> [WORKING DATA]
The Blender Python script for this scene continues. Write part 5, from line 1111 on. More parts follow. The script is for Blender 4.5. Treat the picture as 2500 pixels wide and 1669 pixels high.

--

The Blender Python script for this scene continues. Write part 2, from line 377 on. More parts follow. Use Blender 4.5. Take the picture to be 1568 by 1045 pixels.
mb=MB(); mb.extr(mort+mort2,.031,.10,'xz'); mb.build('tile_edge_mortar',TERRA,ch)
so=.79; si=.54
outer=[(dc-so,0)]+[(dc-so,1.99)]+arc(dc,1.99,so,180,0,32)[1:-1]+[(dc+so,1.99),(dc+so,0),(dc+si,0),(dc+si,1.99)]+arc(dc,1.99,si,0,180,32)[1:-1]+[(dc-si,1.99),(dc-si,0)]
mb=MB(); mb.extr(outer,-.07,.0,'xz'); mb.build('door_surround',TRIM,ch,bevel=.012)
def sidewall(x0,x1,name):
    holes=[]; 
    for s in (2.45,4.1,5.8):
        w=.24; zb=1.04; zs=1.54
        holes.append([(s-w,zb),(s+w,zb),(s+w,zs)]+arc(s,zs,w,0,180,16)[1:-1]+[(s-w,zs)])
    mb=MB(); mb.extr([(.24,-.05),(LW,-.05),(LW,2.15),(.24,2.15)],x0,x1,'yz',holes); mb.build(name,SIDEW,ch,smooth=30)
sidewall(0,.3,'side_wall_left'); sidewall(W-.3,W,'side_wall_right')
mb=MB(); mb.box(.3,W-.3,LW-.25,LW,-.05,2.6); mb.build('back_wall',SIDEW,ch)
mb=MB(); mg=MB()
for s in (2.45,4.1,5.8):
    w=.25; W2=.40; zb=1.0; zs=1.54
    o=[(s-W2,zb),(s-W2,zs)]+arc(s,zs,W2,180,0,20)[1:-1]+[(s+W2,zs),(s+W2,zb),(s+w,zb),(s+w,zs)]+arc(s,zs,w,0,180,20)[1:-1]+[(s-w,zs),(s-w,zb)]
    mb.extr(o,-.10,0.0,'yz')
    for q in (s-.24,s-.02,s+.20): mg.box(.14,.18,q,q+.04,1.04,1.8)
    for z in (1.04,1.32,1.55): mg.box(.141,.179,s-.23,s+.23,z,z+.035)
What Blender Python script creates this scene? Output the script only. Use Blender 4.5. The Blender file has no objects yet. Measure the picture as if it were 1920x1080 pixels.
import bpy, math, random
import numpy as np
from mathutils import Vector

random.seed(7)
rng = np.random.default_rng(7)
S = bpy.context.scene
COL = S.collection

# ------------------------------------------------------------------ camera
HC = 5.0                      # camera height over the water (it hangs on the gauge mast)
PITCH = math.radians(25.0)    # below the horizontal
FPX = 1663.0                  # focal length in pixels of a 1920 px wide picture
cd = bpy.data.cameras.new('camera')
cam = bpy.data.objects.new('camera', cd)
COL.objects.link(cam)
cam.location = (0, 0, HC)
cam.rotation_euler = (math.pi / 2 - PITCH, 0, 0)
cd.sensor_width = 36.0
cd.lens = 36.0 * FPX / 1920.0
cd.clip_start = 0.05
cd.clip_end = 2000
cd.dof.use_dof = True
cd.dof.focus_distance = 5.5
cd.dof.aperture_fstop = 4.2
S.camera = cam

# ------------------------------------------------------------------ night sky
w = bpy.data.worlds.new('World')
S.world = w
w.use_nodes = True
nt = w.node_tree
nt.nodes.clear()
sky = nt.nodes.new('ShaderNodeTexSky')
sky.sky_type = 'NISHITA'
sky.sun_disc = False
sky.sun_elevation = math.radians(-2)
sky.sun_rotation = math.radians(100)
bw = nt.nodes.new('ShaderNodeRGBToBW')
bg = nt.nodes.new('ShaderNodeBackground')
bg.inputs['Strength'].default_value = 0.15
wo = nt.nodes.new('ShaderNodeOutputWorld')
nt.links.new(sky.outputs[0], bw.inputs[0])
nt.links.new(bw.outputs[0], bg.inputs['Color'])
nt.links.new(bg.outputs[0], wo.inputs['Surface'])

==

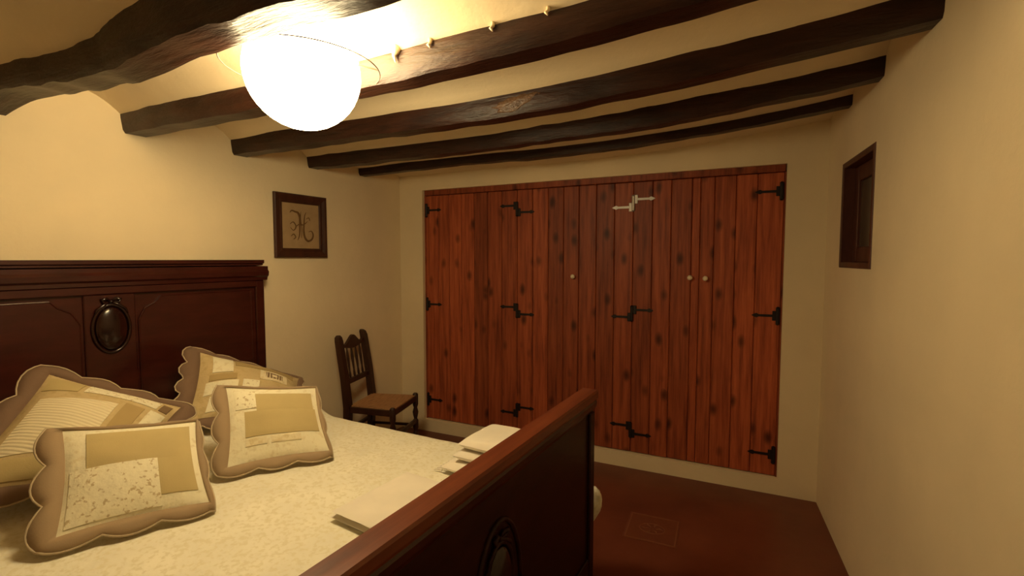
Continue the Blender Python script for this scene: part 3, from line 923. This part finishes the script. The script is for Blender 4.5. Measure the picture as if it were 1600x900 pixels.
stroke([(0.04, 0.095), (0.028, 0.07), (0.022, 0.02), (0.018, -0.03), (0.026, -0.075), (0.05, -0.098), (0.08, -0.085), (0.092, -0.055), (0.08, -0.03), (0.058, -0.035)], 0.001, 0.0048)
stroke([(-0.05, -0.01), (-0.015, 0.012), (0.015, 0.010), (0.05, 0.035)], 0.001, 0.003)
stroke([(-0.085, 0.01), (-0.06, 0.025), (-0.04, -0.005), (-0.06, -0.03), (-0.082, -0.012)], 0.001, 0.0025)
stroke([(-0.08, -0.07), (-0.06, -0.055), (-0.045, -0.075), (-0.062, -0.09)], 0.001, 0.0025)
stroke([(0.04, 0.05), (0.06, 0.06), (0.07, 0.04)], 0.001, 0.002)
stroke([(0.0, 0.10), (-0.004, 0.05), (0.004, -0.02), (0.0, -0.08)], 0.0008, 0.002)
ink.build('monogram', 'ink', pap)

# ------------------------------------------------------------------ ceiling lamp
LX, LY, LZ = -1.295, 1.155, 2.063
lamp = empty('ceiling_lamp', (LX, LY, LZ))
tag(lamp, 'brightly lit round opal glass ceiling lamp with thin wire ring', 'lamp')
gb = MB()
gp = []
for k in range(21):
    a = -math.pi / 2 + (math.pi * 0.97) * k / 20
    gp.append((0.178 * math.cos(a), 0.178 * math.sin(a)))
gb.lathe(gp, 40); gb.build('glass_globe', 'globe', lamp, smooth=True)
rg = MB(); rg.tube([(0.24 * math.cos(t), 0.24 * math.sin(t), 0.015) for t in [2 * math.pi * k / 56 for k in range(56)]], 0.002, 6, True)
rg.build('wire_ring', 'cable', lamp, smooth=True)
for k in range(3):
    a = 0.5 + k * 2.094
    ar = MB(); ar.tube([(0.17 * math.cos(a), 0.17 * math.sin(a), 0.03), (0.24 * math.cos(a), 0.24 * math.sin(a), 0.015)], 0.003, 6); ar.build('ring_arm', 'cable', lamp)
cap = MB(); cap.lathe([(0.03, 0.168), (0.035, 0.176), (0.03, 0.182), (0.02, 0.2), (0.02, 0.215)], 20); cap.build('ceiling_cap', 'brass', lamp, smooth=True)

> [WHAT IS BEING ASKED] Write out each line exactly as it appears, from the line with "What Blender Python" up to and including the line with "COL = S.collection".

> [RESPONSE]
What Blender Python script creates this scene? Output the script only. Use Blender 4.5. The Blender file has no objects yet. Measure the picture as if it were 1920x1080 pixels.
import bpy, math, random
import numpy as np
from mathutils import Vector

random.seed(7)
rng = np.random.default_rng(7)
S = bpy.context.scene
COL = S.collection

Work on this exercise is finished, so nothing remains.